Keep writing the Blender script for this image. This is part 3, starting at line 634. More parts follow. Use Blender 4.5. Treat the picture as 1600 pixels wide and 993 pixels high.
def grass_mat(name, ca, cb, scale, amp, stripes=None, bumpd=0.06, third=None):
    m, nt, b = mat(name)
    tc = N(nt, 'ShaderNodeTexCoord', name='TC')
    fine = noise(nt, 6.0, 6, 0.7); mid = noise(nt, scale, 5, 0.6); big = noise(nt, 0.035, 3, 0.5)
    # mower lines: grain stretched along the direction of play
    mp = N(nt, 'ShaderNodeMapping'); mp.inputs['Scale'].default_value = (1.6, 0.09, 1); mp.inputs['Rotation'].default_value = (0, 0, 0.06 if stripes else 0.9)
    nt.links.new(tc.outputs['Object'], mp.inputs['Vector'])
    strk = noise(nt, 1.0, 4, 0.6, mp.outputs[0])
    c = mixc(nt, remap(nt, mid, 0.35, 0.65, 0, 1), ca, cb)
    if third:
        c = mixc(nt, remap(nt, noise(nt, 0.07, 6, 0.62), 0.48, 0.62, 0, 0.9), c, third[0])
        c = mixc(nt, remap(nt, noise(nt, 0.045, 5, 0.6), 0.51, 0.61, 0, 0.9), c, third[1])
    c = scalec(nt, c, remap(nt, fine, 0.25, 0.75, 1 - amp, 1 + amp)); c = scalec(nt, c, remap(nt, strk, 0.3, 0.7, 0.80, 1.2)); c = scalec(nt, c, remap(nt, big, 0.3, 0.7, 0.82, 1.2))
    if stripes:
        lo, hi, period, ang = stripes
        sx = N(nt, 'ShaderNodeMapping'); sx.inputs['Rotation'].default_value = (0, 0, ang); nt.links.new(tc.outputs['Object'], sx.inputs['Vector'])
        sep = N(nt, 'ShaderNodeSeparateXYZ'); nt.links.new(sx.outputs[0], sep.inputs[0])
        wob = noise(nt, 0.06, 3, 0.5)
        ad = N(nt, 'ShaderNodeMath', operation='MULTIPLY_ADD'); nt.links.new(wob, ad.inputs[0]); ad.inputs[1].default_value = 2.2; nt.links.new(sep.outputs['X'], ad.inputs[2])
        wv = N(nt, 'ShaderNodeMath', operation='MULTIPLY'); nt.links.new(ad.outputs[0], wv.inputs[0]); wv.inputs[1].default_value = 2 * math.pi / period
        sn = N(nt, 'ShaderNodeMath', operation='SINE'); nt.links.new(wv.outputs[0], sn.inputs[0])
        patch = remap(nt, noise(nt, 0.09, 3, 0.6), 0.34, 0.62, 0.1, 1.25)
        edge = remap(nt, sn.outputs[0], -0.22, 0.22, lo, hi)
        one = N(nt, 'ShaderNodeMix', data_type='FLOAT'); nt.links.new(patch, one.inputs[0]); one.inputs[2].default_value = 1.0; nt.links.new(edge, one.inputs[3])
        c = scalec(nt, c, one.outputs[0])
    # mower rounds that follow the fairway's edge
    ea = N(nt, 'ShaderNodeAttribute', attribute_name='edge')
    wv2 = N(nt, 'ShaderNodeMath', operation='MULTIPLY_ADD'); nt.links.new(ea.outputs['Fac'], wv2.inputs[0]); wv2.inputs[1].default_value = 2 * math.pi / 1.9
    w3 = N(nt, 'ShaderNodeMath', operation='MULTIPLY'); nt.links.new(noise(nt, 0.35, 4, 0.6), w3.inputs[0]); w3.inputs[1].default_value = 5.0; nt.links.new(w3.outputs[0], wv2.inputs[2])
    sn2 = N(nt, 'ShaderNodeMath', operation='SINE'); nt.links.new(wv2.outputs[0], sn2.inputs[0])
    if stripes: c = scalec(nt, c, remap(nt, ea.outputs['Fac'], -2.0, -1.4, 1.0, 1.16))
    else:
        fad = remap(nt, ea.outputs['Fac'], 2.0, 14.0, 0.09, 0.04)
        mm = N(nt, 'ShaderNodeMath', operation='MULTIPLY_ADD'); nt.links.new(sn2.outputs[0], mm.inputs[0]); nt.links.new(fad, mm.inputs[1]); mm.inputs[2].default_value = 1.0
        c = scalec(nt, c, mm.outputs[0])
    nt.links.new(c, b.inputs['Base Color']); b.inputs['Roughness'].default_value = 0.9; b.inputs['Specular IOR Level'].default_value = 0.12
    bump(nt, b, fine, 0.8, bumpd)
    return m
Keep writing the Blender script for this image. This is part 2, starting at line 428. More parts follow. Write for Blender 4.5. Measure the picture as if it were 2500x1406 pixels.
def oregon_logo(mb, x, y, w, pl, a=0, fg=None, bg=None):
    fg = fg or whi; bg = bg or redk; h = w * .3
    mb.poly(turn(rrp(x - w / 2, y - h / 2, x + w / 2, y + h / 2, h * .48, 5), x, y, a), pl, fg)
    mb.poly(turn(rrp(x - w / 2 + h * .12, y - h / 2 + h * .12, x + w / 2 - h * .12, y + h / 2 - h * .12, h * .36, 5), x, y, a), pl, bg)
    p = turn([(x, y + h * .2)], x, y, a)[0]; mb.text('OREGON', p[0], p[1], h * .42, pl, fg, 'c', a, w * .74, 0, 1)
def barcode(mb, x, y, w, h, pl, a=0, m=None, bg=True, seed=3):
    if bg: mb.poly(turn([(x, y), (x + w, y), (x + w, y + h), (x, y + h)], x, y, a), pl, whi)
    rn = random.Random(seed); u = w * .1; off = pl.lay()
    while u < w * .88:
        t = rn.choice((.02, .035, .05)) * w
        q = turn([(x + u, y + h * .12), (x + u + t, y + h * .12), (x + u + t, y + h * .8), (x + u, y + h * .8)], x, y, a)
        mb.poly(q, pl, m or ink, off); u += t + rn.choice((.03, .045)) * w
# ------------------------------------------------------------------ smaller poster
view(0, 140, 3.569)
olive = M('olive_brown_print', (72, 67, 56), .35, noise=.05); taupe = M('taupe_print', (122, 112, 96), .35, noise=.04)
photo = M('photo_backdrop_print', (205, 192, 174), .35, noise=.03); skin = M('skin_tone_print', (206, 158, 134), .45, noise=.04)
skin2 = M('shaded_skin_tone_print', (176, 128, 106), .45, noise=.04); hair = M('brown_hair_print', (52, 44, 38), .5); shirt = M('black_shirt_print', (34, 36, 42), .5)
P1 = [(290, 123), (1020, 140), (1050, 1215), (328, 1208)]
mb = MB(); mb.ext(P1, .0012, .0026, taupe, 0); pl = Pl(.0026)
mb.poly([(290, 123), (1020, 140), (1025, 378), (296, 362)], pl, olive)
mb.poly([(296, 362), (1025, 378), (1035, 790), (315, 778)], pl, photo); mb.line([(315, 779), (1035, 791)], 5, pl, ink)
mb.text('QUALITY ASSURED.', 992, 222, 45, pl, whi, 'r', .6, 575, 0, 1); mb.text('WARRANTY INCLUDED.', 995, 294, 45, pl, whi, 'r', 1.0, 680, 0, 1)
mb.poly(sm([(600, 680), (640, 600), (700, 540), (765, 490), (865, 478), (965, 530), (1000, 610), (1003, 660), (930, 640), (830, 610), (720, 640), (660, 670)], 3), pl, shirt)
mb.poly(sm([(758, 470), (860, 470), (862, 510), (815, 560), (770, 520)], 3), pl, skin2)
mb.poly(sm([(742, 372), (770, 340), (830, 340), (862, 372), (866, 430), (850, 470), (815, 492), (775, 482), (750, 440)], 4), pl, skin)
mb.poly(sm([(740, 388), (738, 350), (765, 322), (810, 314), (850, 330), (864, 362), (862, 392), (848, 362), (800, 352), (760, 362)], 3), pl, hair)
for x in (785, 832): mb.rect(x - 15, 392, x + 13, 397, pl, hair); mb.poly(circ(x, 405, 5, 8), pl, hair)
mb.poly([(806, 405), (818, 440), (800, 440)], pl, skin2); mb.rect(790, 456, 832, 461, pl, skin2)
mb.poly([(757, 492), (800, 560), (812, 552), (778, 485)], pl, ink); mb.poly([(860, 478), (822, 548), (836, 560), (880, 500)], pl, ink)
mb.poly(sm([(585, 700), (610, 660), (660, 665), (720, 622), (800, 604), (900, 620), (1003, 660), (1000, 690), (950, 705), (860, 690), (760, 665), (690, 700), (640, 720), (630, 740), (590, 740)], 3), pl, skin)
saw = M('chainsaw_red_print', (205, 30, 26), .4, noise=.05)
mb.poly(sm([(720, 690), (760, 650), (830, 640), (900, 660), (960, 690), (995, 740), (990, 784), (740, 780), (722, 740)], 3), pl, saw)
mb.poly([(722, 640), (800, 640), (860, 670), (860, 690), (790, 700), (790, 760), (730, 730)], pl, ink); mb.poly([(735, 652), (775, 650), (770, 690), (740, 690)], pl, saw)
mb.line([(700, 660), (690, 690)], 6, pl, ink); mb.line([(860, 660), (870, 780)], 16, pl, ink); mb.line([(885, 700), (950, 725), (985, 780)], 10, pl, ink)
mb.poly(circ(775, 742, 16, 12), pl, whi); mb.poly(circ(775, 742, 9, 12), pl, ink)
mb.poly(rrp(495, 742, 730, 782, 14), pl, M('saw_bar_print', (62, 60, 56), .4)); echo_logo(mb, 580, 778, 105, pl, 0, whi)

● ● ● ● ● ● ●

Your task is to list each line of the records with the word "This".

*Correct answer:*
Keep writing the Blender script for this image. This is part 3, starting at line 634. More parts follow. Use Blender 4.5. Treat the picture as 1600 pixels wide and 993 pixels high.
Keep writing the Blender script for this image. This is part 2, starting at line 428. More parts follow. Write for Blender 4.5. Measure the picture as if it were 2500x1406 pixels.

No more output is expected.